Artık Savcı ve Hâkim yan yana oturmayacak mı?

Artık Savcı ve Hâkim yan yana oturmayacak mı?

Ülkedeki sıkıntıların temelinde 2018''den beri yürütülen "cumhurbaşkanlığı hükümet sistemi" olduğunda hemfikir olan muhalefet partileri, bu sistemin yerine "güçlendirilmiş parlamenter sistemi" getirmeyi istediklerini, bir araya geldikleri ilk günden beri dile getiriyorlardı. Nihayetinde dün, üzerinde mutabık kaldıkları anayasa değişikliği teklifini kamuoyuyla paylaştılar.

Genel değerlendirme

Yazıyı hazırladığım dün öğlen saatlerinde değişiklik metni henüz yeni yayınlandığı için tamamını detaylı inceleme fırsatı bulamadım ancak dikkatimi çeken noktalardan birini özellikle inceleyerek, genel olarak metne değineceğim.

Hemen belirteyim; açıklanan değişikliklerin hepsinin bir "yenilik" olduğunu söylemek güç. Hatta "halihazırda zaten anayasada bunu sağlayan düzenleme var ya da bu zaten temel bir hukuk ilkesi, tekrar yazmaya gerek yoktu" diyeceğimiz değişiklikler de var. Kanaatimce, bazı konulara anayasada daha açık bir dille yer verilmesi halinde, uygulamadan kaynaklı birtakım sıkıntıların önüne geçileceği düşülmüş ve detaylı bir düzenleme yoluna gidilmiş. Açıkçası, bu açıklığa bir itirazım yok.
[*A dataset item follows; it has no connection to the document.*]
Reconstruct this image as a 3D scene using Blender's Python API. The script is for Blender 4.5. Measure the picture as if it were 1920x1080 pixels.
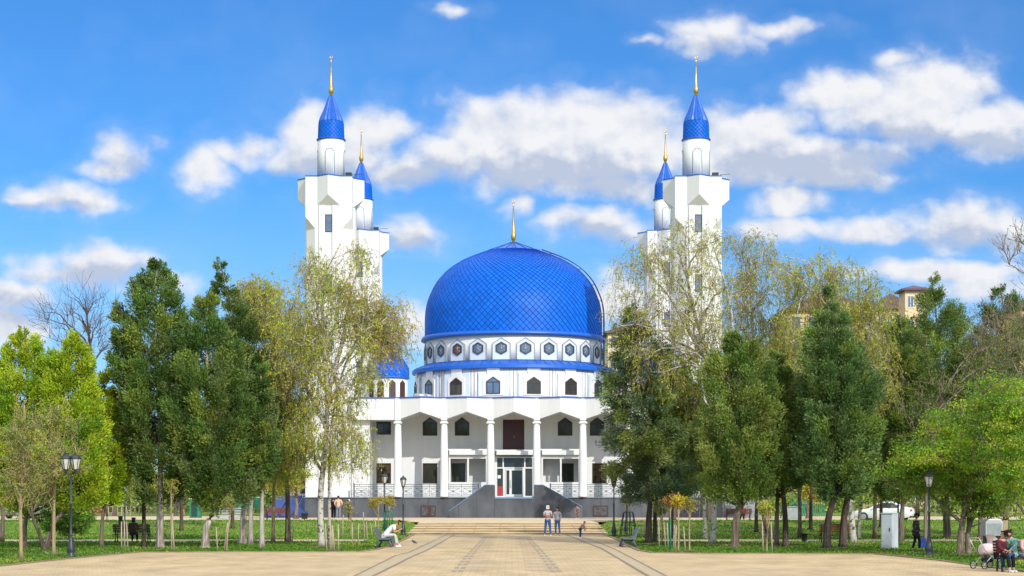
import bpy, math, random
import numpy as np
from mathutils import Vector, Matrix

for o in list(bpy.data.objects): bpy.data.objects.remove(o)
SC = bpy.context.scene
COL = SC.collection
R_ = math.radians

# ------------------------------------------------------------------ camera
F, HZ, CH = 3400.0, 935.0, 2.2          # focal length in photo pixels, horizon row, eye height
cam_d = bpy.data.cameras.new('camera'); cam = bpy.data.objects.new('camera', cam_d); COL.objects.link(cam)
cam.location = (0, 0, CH); cam.rotation_euler = (R_(90), 0, 0)
cam_d.sensor_width = 36.0; cam_d.lens = 36.0 * F / 1920.0
cam_d.shift_y = (HZ - 540.0) / 1920.0
cam_d.clip_start = 0.5; cam_d.clip_end = 20000
SC.camera = cam

def wx(px, Y): return (px - 960.0) * Y / F
def wz(row, Y): return CH - (row - HZ) * Y / F
def gp(px, row, z=0.0):
    Y = F * (CH - z) / (row - HZ); return (wx(px, Y), Y, z)

# ------------------------------------------------------------------ sun, sky, exposure
SUN_AZ, SUN_EL = 29.0, 30.5             # degrees right of straight behind the camera, height
sd = Vector((math.sin(R_(SUN_AZ)) * math.cos(R_(SUN_EL)), -math.cos(R_(SUN_AZ)) * math.cos(R_(SUN_EL)), math.sin(R_(SUN_EL))))
sun_d = bpy.data.lights.new('sun', 'SUN'); sun = bpy.data.objects.new('sun', sun_d); COL.objects.link(sun)
sun_d.energy = 3.15; sun_d.angle = R_(0.5); sun_d.color = (1.0, 0.955, 0.88)
sun.rotation_euler = sd.to_track_quat('Z', 'Y').to_euler(); sun.location = (30, -40, 60)

SC.view_settings.view_transform = 'Standard'; SC.view_settings.look = 'None'
SC.view_settings.gamma = 1.0; SC.view_settings.exposure = 0.30
SC.cycles.max_bounces = 6; SC.cycles.diffuse_bounces = 4; SC.cycles.glossy_bounces = 3
SC.cycles.transmission_bounces = 3; SC.cycles.transparent_max_bounces = 8
SC.cycles.caustics_reflective = False; SC.cycles.caustics_refractive = False

W = bpy.data.worlds.new('World'); SC.world = W; W.use_nodes = True
W.cycles.sampling_method = 'NONE'      # the sky is smooth, the sun is a lamp
WN, WL = W.node_tree.nodes, W.node_tree.links
WN.clear()

class NG:
    """tiny helper to chain shader nodes"""
    def __init__(s, tree): s.n = tree.nodes; s.l = tree.links
    def new(s, t, **kw):
        nd = s.n.new(t)
        for k, v in kw.items(): setattr(nd, k, v)
        return nd
    def put(s, sock, v):
        if isinstance(v, bpy.types.NodeSocket): s.l.new(v, sock)
        elif v is not None: sock.default_value = v
    def math(s, op, a, b=None, c=None, clamp=False):
        nd = s.new('ShaderNodeMath', operation=op, use_clamp=clamp)
        s.put(nd.inputs[0], a)
        if b is not None: s.put(nd.inputs[1], b)
        if c is not None: s.put(nd.inputs[2], c)
        return nd.outputs[0]
    def vec(s, op, a, b=None, c=None, out='Vector'):
        nd = s.new('ShaderNodeVectorMath', operation=op)
        s.put(nd.inputs[0], a)
        if b is not None: s.put(nd.inputs[1], b)
        if c is not None: s.put(nd.inputs[2], c)
        return nd.outputs[out]
    def noise(s, v, scale, detail=4, rough=0.5, out='Fac', dist=0.0):
        nd = s.new('ShaderNodeTexNoise'); s.put(nd.inputs['Vector'], v)
        nd.inputs['Scale'].default_value = scale; nd.inputs['Detail'].default_value = detail
        nd.inputs['Roughness'].default_value = rough; nd.inputs['Distortion'].default_value = dist
        return nd.outputs[out]
    def mr(s, v, a, b, c=0.0, d=1.0, smooth=False):
        nd = s.new('ShaderNodeMapRange'); nd.interpolation_type = 'SMOOTHSTEP' if smooth else 'LINEAR'
        s.put(nd.inputs[0], v)
        for i, x in enumerate((a, b, c, d)): s.put(nd.inputs[i + 1], x)
        return nd.outputs[0]
    def mix(s, f, a, b, blend='MIX'):
        nd = s.new('ShaderNodeMix', data_type='RGBA', blend_type=blend)
        s.put(nd.inputs[0], f); s.put(nd.inputs[6], a); s.put(nd.inputs[7], b)
        return nd.outputs[2]

g = NG(W.node_tree)
sky = g.new('ShaderNodeTexSky', sky_type='NISHITA', sun_disc=False)
sky.sun_elevation = R_(SUN_EL)
sky.sun_rotation = R_(180.0 - SUN_AZ)
sky.air_density = 1.0; sky.dust_density = 0.25; sky.ozone_density = 2.5; sky.altitude = 200
geo = g.new('ShaderNodeNewGeometry')
dirv = g.vec('SCALE', geo.outputs['Incoming'], None); dirv.node.inputs['Scale'].default_value = -1.0
sep = g.new('ShaderNodeSeparateXYZ'); g.put(sep.inputs[0], dirv)
ay = g.math('MAXIMUM', g.math('ABSOLUTE', sep.outputs['Y']), 0.02)
k = F / 100.0
U = g.math('MULTIPLY', g.math('DIVIDE', sep.outputs['X'], ay), k)
V = g.math('MULTIPLY', g.math('DIVIDE', sep.outputs['Z'], ay), k)
cmb = g.new('ShaderNodeCombineXYZ'); g.put(cmb.inputs[0], U); g.put(cmb.inputs[1], V)
P = cmb.outputs[0]
# each cloud bank is a handful of puffs, given as direction + angular size (hundredths of the focal length)
PUFFS = [(1110,240,140,60),(950,250,120,55),(1040,300,210,48),(1190,265,110,62),(850,290,90,32),(1120,345,110,26),
 (580,240,52,44),(690,262,62,50),(640,295,120,36),(465,282,62,26),(750,318,70,26),(395,318,40,30),
 (1380,270,110,52),(1470,300,190,42),(1440,232,70,26),(1585,175,80,30),(1755,168,95,55),(1850,232,85,46),(1700,220,130,44),(1560,330,110,22),
 (1350,58,62,26),(1305,78,34,18),(1455,55,62,14),(1680,110,34,16),
 (235,285,42,28),(205,318,38,14),(105,368,78,20),(170,382,36,14),(50,376,40,9),
 (185,498,112,26),(110,512,66,16),(300,528,56,18),(30,555,64,28),(20,610,70,30),
 (1120,420,74,24),(1050,415,42,12),(770,438,52,20),(975,385,26,14),
 (1800,420,110,32),(1905,440,50,26),(1660,432,90,16),(1480,430,110,18),(1492,376,66,24),
 (1760,508,150,18),(1860,540,90,22),(1150,560,60,34),(785,600,40,30),(860,20,30,7),(1215,75,14,5)]
BELLIES = [(1120,340,150,36),(980,325,120,30),(800,330,110,26),(640,335,120,30),(1500,325,170,34),(1620,300,110,34),(1420,318,90,26),(1720,268,110,28),(1860,268,70,20),
 (200,522,110,22),(1120,442,66,18),(1800,448,110,20),(1330,86,60,14),(250,312,50,16),(110,392,70,12),(40,590,60,30),(770,455,50,14)]
def fieldgroup(name, lst, soft, base):
    tr = bpy.data.node_groups.new(name, 'ShaderNodeTree')
    tr.interface.new_socket('P', in_out='INPUT', socket_type='NodeSocketVector')
    tr.interface.new_socket('F', in_out='OUTPUT', socket_type='NodeSocketFloat')
    q = NG(tr); gi = q.new('NodeGroupInput'); go = q.new('NodeGroupOutput')
    cur = None
    for cx, cy, rx, ry in lst:
        cx, cy, rx, ry = (cx - 960) / 100, (HZ - cy) / 100, rx / 100 * 1.22, ry / 100 * 1.3
        v = q.vec('MULTIPLY_ADD', gi.outputs[0], (1 / rx, 1 / ry, 0), (-cx / rx, -cy / ry, 0))
        K = (rx * ry) ** 0.5 * soft + base
        d = q.math('MULTIPLY_ADD', q.vec('LENGTH', v, out='Value'), K, -K)
        cur = d if cur is None else q.math('MINIMUM', cur, d)
    q.put(go.inputs[0], q.math('MULTIPLY', cur, -1.0))
    return tr
FG = fieldgroup('cloud_bank', PUFFS, 0.5, 0.2)
FB = fieldgroup('cloud_bellies', BELLIES, 0.0, 0.8)
def field(p, gr):
    nd = g.new('ShaderNodeGroup'); nd.node_tree = gr; g.put(nd.inputs[0], p); return nd.outputs[0]
PS = g.vec('MULTIPLY', P, (1.0, 1.15, 1.0))
wv = g.vec('SUBTRACT', g.noise(PS, 0.9, 3, 0.55, out='Color'), (0.5, 0.5, 0.5))
PW = g.vec('MULTIPLY_ADD', wv, (0.9, 0.5, 0), P)
N0 = g.noise(PS, 1.1, 8, 0.5)
N1 = g.noise(g.vec('ADD', PS, (0.09, 0.22, 0)), 1.1, 4, 0.5)
FD = field(PW, FG)
vo = g.new('ShaderNodeTexVoronoi', feature='SMOOTH_F1'); g.put(vo.inputs['Vector'], g.vec('MULTIPLY_ADD', wv, (0.5, 0.5, 0), PS)); vo.inputs['Scale'].default_value = 2.3; vo.inputs['Smoothness'].default_value = 0.6
D0 = g.math('ADD', g.math('MULTIPLY_ADD', vo.outputs['Distance'], -0.20, FD), g.math('MULTIPLY_ADD', N0, 0.95, -0.36))
cov = g.mr(D0, -0.24, 0.36, 0, 1, True)
wisp = g.mr(g.noise(PS, 0.4, 5, 0.5), 0.45, 0.8, 0.0, 0.10)
rel = g.math('SUBTRACT', N1, N0)
bel = g.mr(g.math('MULTIPLY_ADD', rel, 1.2, field(PW, FB)), -0.35, 0.55, 0.0, 0.95, True)
sh = g.math('ADD', g.math('MULTIPLY_ADD', vo.outputs['Distance'], 0.22, g.math('MULTIPLY_ADD', rel, 1.9, 0.02)), bel, clamp=True)
ccol = g.mix(sh, (7.3, 7.4, 7.7, 1), (4.2, 4.8, 6.1, 1))
SKYMUL = (0.285, 0.675, 1.11, 1)
skyc = g.mix(1.0, sky.outputs[0], g.mix(g.mr(sep.outputs['Z'], 0.30, 0.5), SKYMUL, (0.62, 0.85, 1.15, 1)), 'MULTIPLY')
skyc = g.mix(g.mr(sep.outputs['Z'], 0.03, 0.17, 0.5, 0.0), skyc, (4.3, 6.1, 8.6, 1))
up = g.mr(sep.outputs['Z'], 0.0, 0.03, 0, 1, True)
halo = g.mr(D0, -0.55, 0.15, 0.0, 0.13, True)
cov = g.math('MULTIPLY', g.math('MAXIMUM', g.math('MAXIMUM', cov, wisp), halo), up)
back = g.math('MULTIPLY', g.mr(sep.outputs['Z'], 0.04, 0.16), g.mr(sep.outputs['Y'], -0.25, -0.05, 1.0, 0.0))
hi = g.math('MULTIPLY', g.math('MAXIMUM', g.mr(sep.outputs['Z'], 0.30, 0.45), back), g.mr(g.noise(dirv, 2.6, 3, 0.5), 0.40, 0.56, 0, 0.95))  # unseen bright clouds added overhead and behind the camera to lift the shade
fin = g.mix(hi, g.mix(cov, skyc, ccol), (16.0, 16.2, 16.6, 1))
bg = g.new('ShaderNodeBackground'); g.put(bg.inputs[0], fin); bg.inputs[1].default_value = 0.1
wo = g.new('ShaderNodeOutputWorld'); g.l.new(bg.outputs[0], wo.inputs[0])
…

Eksikler var mı? Elbette vardır. Bu açıdan değişiklik metni genişletilebilir. Ancak bu tarz anayasa değişikliği metinlerinin kamuoyuna açıklanması ve böylece tartışma ortamı yaratılarak açıkların tespit edilmesi, zaten arzu ettiğimiz demokratik yönetim anlayışının yansımasıdır.

Ayrıca anayasa değişikliğine dair detaylı bir çalışmanın açıklanmış olması, altılı masanın üretken olduğunun göstergesi olması açısından da ülkeyi birlikte yönetmeye talip altılı muhalefetin yönetimdeki ilkelerini göstermesi açısından da önemli.

Öne çıkan noktalar

Yasama bağışıklığının güçlendirilmesi ve bu kapsamda dokunulmazlıkların kaldırılması için üye tam yasının salt çoğunluğunun gerekli kılınması; seçilmiş yerel yöneticilerin yargı kararı olmaksızın görevden uzaklaştırılamaması; seçim barajının yüzde 3''e düşürülmesi; bütçenin, meclisin devredilmez denetim aracı kılınması; cumhurbaşkanın bir dönem ve 7 yıl için seçilmesi, partisiyle ilişiğinin kesilmesi, veto yetkisinin kaldırılması; yürütmenin görev olarak tanımlanması; hayvan haklarının anayasallaştırılması vb. yasama, yürütme ve temel hürriyetlere yönelik pek çok hususta üzerinde konuşulacak düzenlemeler var.

Yargı alanı, sanıyorum hepsinden daha fazla değişikliğe uğramış, yargı bağımsızlığını sağlama amacının özellikle üzerinde durulmuş.

Hakim ve savcıların emeklilik yaşının 65''ten 70''e çıkarılması; hâkimlik ve savcılık meslekleri arasında geçişin ancak istemle gerçekleştirilmesi; Anayasa Mahkemesi''nin yapısına dair değişiklikler; Anayasa Mahkemesi''ne bireysel başvurunun kapsamının genişletilmesi; bireysel başvuru sırasında anayasaya aykırılık tespit edilmesi halinde bunun da karara bağlanabilecek olması, yargı alanında dikkat çeken değişikliklerden.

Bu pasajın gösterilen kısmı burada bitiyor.